What's in a good lesson?
When I think about the type of math class environment I want to foster, I can't help but think about the absolute necessity for students to relate with mathematical content on a deeper level than a simply algorithmic one. Valuable math lessons challenge the brain and interest it, instead of forcing it to work. It always seems so easy and obvious as a student when a math (or any subject) lesson is "good," but as a teacher I'll be tasked with actually creating the lesson myself, which seems a lot harder. (Is this a P=NP question? Is it as hard to tell when a lesson is good as it is to create a good lesson? A million dollars to anyone who knows: http://www.extended-cognition.com/2018/11/17/p-np-a-million-dollar-problem/)
What I'm really saying, though, is that I want my class's mathematical discussions to be thorough, conceptual, and personal.
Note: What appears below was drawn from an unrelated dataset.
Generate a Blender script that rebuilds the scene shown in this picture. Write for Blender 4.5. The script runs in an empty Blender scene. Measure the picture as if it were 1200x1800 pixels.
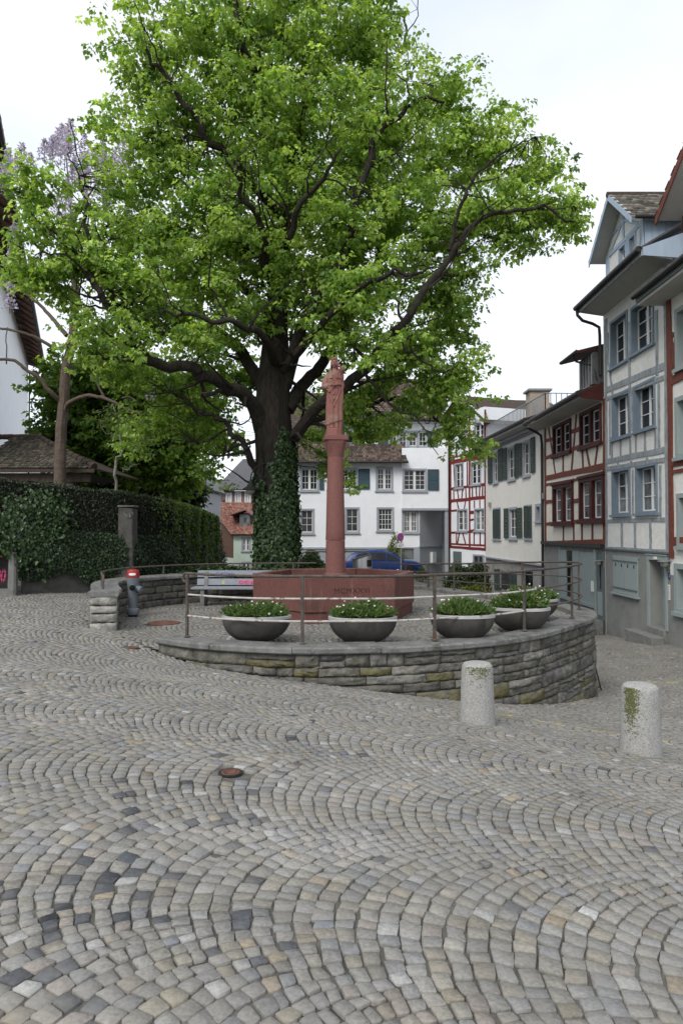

I don't want to just tell my students how to use synthetic division, I want to discuss with them what synthetic division is and how it works and can be helpful for exploring the nature of functions. What does dividing a function by another mean, anyway?
It's my goal to teach students how to "do math," of course, but it's also my goal to have my students go home thinking about math each day. And I don't even mean necessarily thinking about our class's discussion each day - in an ideal world, my students would feel so inspired by math that they would look for patterns and numbers and relationships just because they want to. Sure, I want students to think about our class content, but I want them to get to a place where they just find math to be fun to think about. I've always thought that math, once you're comfortable with it, is just as fun as a crossword puzzle: there are questions, sometimes cryptic, and you've got to dig around a bit to solve the problems, but once you do it's satisfying and interesting. There doesn't need to be a "why learn this" if learning it and thinking about it is just fun. From there, someone who enjoys math will want to dig deeper into it individually, and feel empowered and strengthened by their genuine curiosity. I won't be there to hold my students' hands for their whole lives - all I can hope to do is set them off with the right trajectory toward empowering themselves as learners.